L'intérêt principal de la série est une galerie de personnages généralement bien servie par les acteurs, malgré les excès baroques de la dramaturgie d'ensemble. On a souvent l'impression que les scénaristes coréens veulent trop en faire, comme avec les meurtres ou les liens entre certains personnages dans le passé. Ce dernier point me semble un truc actuel lassant d'écoles de scénario télé un peu partout dans le monde. C'est sans doute lié aux longueurs par l'ajout d'intrigues parallèles pour augmenter le nombre d'épisodes.

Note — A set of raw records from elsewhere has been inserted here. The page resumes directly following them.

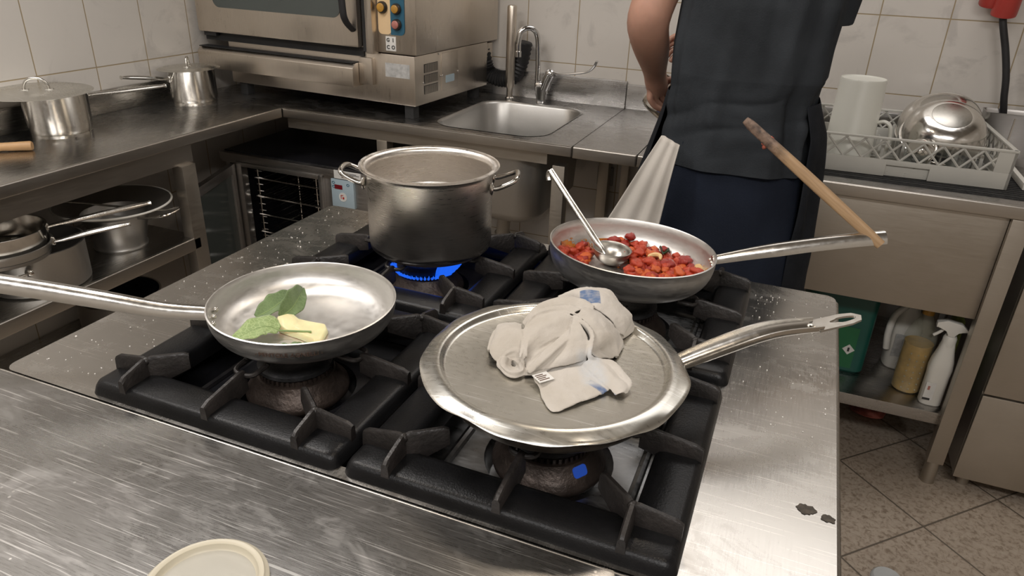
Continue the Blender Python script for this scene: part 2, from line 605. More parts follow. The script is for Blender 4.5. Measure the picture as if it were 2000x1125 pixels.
def rrect(x0, y0, x1, y1, r, n=6):
    pts = []
    for cx, cy, a0 in ((x1 - r, y1 - r, 0), (x0 + r, y1 - r, 90), (x0 + r, y0 + r, 180), (x1 - r, y0 + r, 270)):
        for k in range(n + 1):
            a = math.radians(a0 + 90 * k / n)
            pts.append((cx + r * math.cos(a), cy + r * math.sin(a)))
    return pts


def bez(pts, n=24):
    """Catmull-Rom through pts"""
    P = [Vector(p) for p in pts]
    P = [P[0] * 2 - P[1]] + P + [P[-1] * 2 - P[-2]]
    out = []
    m = len(P) - 3
    for i in range(n + 1):
        t = i / n * m
        k = min(int(t), m - 1)
        t -= k
        a, b, c, d = P[k:k + 4]
        out.append(0.5 * ((2 * b) + (c - a) * t + (2 * a - 5 * b + 4 * c - d) * t * t + (3 * b - a - 3 * c + d) * t ** 3))
    return out


def text_mesh(name, body, size, m, parent, L, extrude=0.0004, bend=None, w=False, bold=0.0):
    cu = bpy.data.curves.new(name, 'FONT')
    cu.body = body
    cu.size = size
    cu.extrude = extrude
    cu.offset = bold
    cu.align_x = 'CENTER'
    cu.align_y = 'CENTER'
    to = bpy.data.objects.new(name + '_src', cu)
    COL.objects.link(to)
    dg = bpy.context.evaluated_depsgraph_get()
    me = bpy.data.meshes.new_from_object(to.evaluated_get(dg))
    bpy.data.objects.remove(to)
    bpy.data.curves.remove(cu)
    me.name = name
    me.materials.clear()
    me.materials.append(m)
    if bend:
        for v in me.vertices:
            v.co = bend(v.co)
    else:
        me.transform(L)
    if w and parent:
        me.transform(wm(parent).inverted())
    o = bpy.data.objects.new(name, me)
    link(o, parent)
    return o


def dup(src, L, label=None, group=None):
    """copy a thing with its parts and sub-parts"""
    r = src.copy()
    link(r, None, L)
    if label: r['label'] = label
    if group: r['group'] = group
    for ch in list(src.children):
        c = ch.copy()
        COL.objects.link(c)
        c.parent = r
        for g in ch.children:
            d = g.copy()
            COL.objects.link(d)
            d.parent = c
    return r

# ------------------------------------------------------------------ the room
XL, XR, YB, YF, ZC = -2.19, 2.3, 2.79, -1.7, 2.75


def struct(name, mb, m):
    return tag(mb.build(name, m), kind='structure')


struct('floor', MB().box((XL - .1, YF - .1, -0.1), (XR + .1, YB + .1, 0)), M['floor'])
struct('ceiling', MB().box((XL - .1, YF - .1, ZC), (XR + .1, YB + .1, ZC + .1)), M['plaster'])
struct('wall_left', MB().box((XL - .1, YF - .1, 0), (XL, YB + .1, ZC)), M['tile_left'])
struct('wall_back', MB().box((XL, YB, 0), (XR, YB + .1, ZC)), M['tile_back'])
struct('wall_right', MB().box((XR, YF - .1, 0), (XR + .1, YB + .1, ZC)), M['tile_left'])
struct('wall_front', MB().box((XL, YF - .1, 0), (XR, YF, ZC)), M['tile_back'])

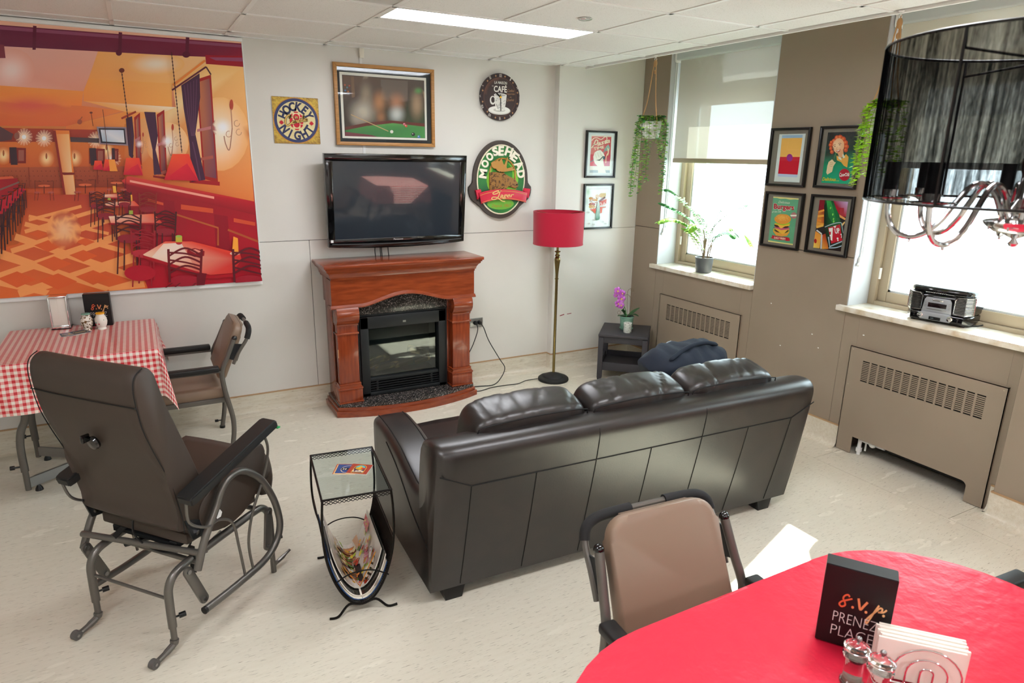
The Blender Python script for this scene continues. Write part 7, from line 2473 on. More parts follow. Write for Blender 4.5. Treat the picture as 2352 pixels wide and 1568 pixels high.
for (lx, ly) in ((178, 545), (822, 545)):
    pts = []
    for (a, b) in ((0, -56), (14, -30), (34, -38), (30, -8), (52, -14), (44, 6), (52, 14), (20, 36), (22, 46), (4, 42), (3, 66), (-3, 66), (-4, 42), (-22, 46), (-20, 36), (-52, 14), (-44, 6), (-52, -14), (-30, -8), (-34, -38), (-14, -30)):
        pts.append((lx + a * .95, ly + b * .95))
    A.poly(pts, '#c4142c')
def canada(col, w):
    C_ = [(360, 398), (384, 412), (352, 450), (376, 404), (340, 388), (288, 440), (262, 520), (274, 590), (316, 606), (372, 566), (400, 540)]
    A.line(C_, w + 8, col, True)
    def a_(x, y):
        A.line([(x + 40, y - 44), (x + 10, y - 46), (x - 4, y - 14), (x + 10, y + 4), (x + 34, y - 14), (x + 42, y - 44), (x + 42, y - 4), (x + 60, y - 14)], w, col, True)
    a_(408, 560)
    A.line([(470, 548), (476, 500), (478, 546), (492, 506), (516, 496), (520, 538), (540, 528)], w, col, True)
    a_(548, 524)
    A.line([(640, 466), (610, 462), (600, 496), (614, 512), (640, 492), (664, 376), (652, 500), (670, 494)], w, col, True)
    a_(684, 496)
canada('#2a2a2e', 40); canada('#dfb662', 22)
A.text('in', 462, 462, 540, 450, 70, '#2a2a2e', shear=0.2, bold=0.07); A.text('in', 466, 458, 536, 448, 66, '#e0b868', shear=0.2, bold=0.02)
A.build('printed_face', M['print'], HS)

# ================================================================== FRAMED POOL-TABLE PICTURE
FX0, FX1, FZ0, FZ1 = 1.262, 1.988, 1.873, 2.407
PP = thing('framed_picture', 'large oak framed print of a green pool table above the television', 'picture', (1.625, 0, 2.14))
fw = 0.024
def picture_frame(par, to, a0, a1, b0, b1, w, d0, d1, m, bev=0.003):
    """four mitred rails; to(a,b,d)->3D"""
    for (q) in (((a0, b1), (a1, b1), (a1 - w, b1 - w), (a0 + w, b1 - w)), ((a0, b0), (a1, b0), (a1 - w, b0 + w), (a0 + w, b0 + w)),
                ((a0, b0), (a0, b1), (a0 + w, b1 - w), (a0 + w, b0 + w)), ((a1, b0), (a1, b1), (a1 - w, b1 - w), (a1 - w, b0 + w))):
        obj('frame_rail', MB().prism(list(q), to, d0, d1, bev), m, par, world=True)
tb_ = lambda a, b, d: (a, -d, b)
picture_frame(PP, tb_, FX0, FX1, FZ0, FZ1, fw, 0.004, 0.032, M['oak'])
obj('backing_mat', MB().box(FX0 + 0.01, FX1 - 0.01, -0.012, -0.004, FZ0 + 0.01, FZ1 - 0.01), mat('black mat board', '#17181b', rough=0.6), PP, world=True)
obj('white_border', MB().box(1.306, 1.931, -0.0135, -0.0118, 1.920, 2.349), M['paper'], PP, world=True)
A = Art([(540, 265), (1090, 300), (1095, 690), (560, 680)], [(1.323, 2.331), (1.916, 2.331), (1.916, 1.934), (1.323, 1.934)], lambda a, b, d: (a, -0.0138 - d, b))
P = A.poly
P([(540, 265), (1090, 300), (1095, 690), (560, 680)], ['#4a3630', '#3c2f2a', '#3a4a2c', '#4a3a30'])
P([(545, 270), (1088, 302), (1090, 420), (552, 440)], ['#6a4c3a', '#59493f', '#41332c', '#4a3830'])
P([(800, 295), (980, 305), (980, 440), (800, 430)], '#6f5c50')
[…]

Avec les réserves mentionnées sur la question du réalisme, il me semble que le bilan global de la série consiste pourtant dans une variation très intéressante sur le thème classique de la transgression des conventions, accentuée par le formalisme figé des codes culturels coréens. Je concluais mon compte rendu de Misaeng en disant qu'il semble que « tous les codes sociaux ne servent absolument pas à améliorer quoi que ce soit, ni les rapports interpersonnels ni l'efficacité professionnelle, bien au contraire. » Avec L'Amour au rattrapage, la morale de la fable est plutôt que la transgression des codes est généralisée, en mal ou en bien. La sorte d'omerta complotiste des conventions semble vouloir substituer le conformisme aux émotions sincères. Le happy end paraît argumenter qu'il suffit d'être plus naturel pour éviter l'accumulation de drames. Ça semble cohérent, quoique très optimiste dans ce contexte très pesant.